For me at the time — 1969 to 1973 — there was only one kind of fiction: speculative. The mainstream would call it sci-fi, but those of us in the Harlan Ellison know recognize that such a name doesn’t encompass everything that can be included in the genre. Now, I didn’t like horror (too scary) and everything else seemed to be geared toward adults, romantics, or an assignment in a future English class. Yet the moment I saw something by Arthur C. Clarke or Robert A, Heinlein, I was hooked. I would carefully count out my cash, determine what I had to have and when I would want it by, take into consideration any emergencies that might be coming up (doesn’t the County Fair open in another week or so???) and then consider my literary options.

More times than not, I ended up with something by Ray Bradbury. I had been introduced to the amazing author (who died on 6 June at 91) via the seminal short story “August 2026: There Will Come Soft Rains.” My fifth grade teacher thought it would be a good idea if ten to eleven years olds experienced the end of the world via Mr. Bradbury’s high tech treatment. I still remember the robot mice that scurried in to clean up the remainder of the rotting morning meal… or the horrifying outlines of the MIA family seemingly vaporized by an inferred nuclear blast. Along with the poem “Richard Cory” (what exactly was wrong with my elementary school curriculum), “Rains” became a meaningful moment in my life, a turning point of sorts. In combination with my growing affection for film, Bradbury reconfigured who was at the time and was about to become.

I owe it all to him. Whatever I am, and what I may become, is derived directly from those bicycles trips to the Marquette Mall and the return home with a volume or two of Bradbury in my hands. I would scour the stands for the latest release, marvel at the covers for such soon to be worn classics as The Halloween Tree and I Sing the Body Electric. I immediately began paying attention to the various big screen adaptations of his work, wondering if I would ever get to see the controversial takes on Fahrenheit 451 and The Illustrated Man. More fittingly, I contemplated when the next great cinematic epic would be forged out of his unforgettable oeuvre.

It turned out to be a long, long, long… LONG wait.

Yes, it’s really kind of sad. There has been little of value struck from Bradbury’s creative canon in the many years since he first put finger to typewriter. Like Harlan Ellison (who I consider to be another “turning point” author, along with Salman Rushdie), his work has inspired many a motion picture, but few of his stories (or novels) have been directly adapted. We have Francois Truffaut’s complex Fahrenheit take (not a favorite), as well as the just plain weird Illustrated offering. There was Disney’s desire to turn Something Wicked This Way Comes into a kind of mid-’80s tentpole (it didn’t work) and the recent abomination that was Peter Hyams’ A Sound of Thunder.

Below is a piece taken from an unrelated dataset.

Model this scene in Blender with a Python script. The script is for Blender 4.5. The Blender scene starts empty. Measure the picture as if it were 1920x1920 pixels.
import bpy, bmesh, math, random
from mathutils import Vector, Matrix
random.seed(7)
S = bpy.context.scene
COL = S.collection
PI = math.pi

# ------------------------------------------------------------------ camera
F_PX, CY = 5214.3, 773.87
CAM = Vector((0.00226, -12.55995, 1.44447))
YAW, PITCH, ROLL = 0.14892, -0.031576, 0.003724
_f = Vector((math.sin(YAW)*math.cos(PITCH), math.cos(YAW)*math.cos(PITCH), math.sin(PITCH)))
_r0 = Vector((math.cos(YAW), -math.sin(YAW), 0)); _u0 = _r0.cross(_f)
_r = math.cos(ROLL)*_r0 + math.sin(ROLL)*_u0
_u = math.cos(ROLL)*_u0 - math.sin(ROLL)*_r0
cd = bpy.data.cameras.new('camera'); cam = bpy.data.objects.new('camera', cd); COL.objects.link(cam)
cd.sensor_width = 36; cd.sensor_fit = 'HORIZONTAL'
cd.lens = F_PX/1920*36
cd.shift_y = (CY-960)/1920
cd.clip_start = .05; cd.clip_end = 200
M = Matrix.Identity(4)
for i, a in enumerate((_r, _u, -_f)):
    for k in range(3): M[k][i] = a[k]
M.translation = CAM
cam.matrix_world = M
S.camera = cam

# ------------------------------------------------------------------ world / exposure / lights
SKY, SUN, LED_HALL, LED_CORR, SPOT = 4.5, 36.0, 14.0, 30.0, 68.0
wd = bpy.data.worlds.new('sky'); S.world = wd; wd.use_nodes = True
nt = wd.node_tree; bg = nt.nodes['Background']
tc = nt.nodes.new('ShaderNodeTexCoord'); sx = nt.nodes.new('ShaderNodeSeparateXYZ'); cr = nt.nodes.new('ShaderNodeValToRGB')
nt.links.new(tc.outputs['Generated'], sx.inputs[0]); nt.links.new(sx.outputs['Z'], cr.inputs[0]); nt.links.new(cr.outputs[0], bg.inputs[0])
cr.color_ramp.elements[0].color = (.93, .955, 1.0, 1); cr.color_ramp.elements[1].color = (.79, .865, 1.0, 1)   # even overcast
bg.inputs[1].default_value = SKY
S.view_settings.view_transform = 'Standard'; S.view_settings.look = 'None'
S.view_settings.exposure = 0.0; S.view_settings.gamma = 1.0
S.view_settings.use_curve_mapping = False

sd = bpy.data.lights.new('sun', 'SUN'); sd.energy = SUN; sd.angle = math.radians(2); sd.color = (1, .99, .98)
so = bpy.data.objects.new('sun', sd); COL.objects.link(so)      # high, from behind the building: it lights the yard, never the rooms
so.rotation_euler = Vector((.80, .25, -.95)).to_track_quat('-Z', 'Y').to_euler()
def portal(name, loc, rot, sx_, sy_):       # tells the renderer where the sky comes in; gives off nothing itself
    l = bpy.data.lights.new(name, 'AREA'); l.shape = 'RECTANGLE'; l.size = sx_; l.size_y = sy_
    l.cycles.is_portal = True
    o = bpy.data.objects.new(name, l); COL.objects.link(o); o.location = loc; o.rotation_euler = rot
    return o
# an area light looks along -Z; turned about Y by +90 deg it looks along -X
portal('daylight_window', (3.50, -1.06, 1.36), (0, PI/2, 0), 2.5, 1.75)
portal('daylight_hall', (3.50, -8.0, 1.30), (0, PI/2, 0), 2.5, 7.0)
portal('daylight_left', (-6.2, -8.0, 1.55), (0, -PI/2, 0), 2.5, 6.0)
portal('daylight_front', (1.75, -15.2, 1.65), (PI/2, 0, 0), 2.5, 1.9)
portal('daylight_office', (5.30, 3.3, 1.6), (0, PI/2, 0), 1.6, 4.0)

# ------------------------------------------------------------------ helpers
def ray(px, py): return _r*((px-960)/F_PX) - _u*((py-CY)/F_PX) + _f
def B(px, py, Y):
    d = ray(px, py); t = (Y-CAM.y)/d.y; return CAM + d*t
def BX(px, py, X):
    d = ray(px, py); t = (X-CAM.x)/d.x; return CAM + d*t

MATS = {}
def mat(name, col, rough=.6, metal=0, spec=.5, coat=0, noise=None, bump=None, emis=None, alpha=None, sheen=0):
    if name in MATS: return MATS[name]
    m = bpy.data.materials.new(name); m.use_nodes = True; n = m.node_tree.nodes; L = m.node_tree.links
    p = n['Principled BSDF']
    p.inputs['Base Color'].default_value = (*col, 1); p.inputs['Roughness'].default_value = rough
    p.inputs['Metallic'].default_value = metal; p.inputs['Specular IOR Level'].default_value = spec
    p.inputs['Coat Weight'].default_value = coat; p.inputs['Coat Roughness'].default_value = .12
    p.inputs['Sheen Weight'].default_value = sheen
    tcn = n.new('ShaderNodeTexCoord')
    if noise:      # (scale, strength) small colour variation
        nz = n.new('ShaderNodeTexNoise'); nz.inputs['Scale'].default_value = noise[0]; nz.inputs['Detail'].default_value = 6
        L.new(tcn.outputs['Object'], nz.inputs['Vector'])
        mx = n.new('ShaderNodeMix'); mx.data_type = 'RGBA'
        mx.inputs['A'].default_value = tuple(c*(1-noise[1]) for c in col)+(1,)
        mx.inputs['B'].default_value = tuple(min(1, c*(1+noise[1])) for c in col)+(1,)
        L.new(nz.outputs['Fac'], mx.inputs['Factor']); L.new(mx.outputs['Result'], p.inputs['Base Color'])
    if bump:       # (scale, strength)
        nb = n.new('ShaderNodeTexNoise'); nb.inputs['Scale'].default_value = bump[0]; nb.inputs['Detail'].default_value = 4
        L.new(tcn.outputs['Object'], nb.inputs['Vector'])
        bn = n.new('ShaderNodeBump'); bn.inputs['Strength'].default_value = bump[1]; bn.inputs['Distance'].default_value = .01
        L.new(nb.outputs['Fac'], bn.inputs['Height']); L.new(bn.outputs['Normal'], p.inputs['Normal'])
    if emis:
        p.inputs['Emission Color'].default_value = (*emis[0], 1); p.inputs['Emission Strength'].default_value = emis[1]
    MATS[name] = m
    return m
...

It’s TV where Bradbury has been better treated, from early interpretations of his tales by The Twilight Zone and The Outer Limits to a TV mini-series version of The Martian Chronicles and his own Ray Bradbury Theater anthology. We’ve also seen Cartoon Network take on his Halloween Tree while plans for a Dandelion Wine multi-parter have been discussed… and apparently scuttled. Unlike Stephen King, who sees almost all of his work making its way to screens big and small or other noted named like Dean Koontz and Clive Barker who manage to find other media outlets for their muse, Bradbury seems stuck, along with several remarkable names, in the realm of the unfilmable…or the unnecessary.

Like many in his position, Bradbury has been pretty apprehensive about allowing his work to be translated. After seeing the results so far, few could blame him. Yet his stories are so engaging, his ideas so marvelous and outsized that they seem perfectly suited for today’s CG/3D bigger than life spectacle style. One could easily see Alex Proyas or Zack Snyder settling down and delivering on one of his bigger narratives. Even fans of the genre like David Fincher and Frank Darabont could easily make silver screen Bradbury work (the latter has been pimping a Fahrenheit remake for almost a decade). Perhaps now, with his passing, we will see a rekindled interest in his works.

As for me, I still have those memories of tuning the radio to WLS, settling in for the latest early ’70s hit, and bending the spine of my recently purchased page turner. Soon, without even knowing it, I was whisked away to worlds unknown, to technology which turned a children’s nursery into a deadly version of the African veldt or societies that substitute automatons for grandmothers. Those he’s gone, I still have Ray Bradbury buried deep within me. From his amazing ideas to the way in which he told them, he will remain a part of who I am.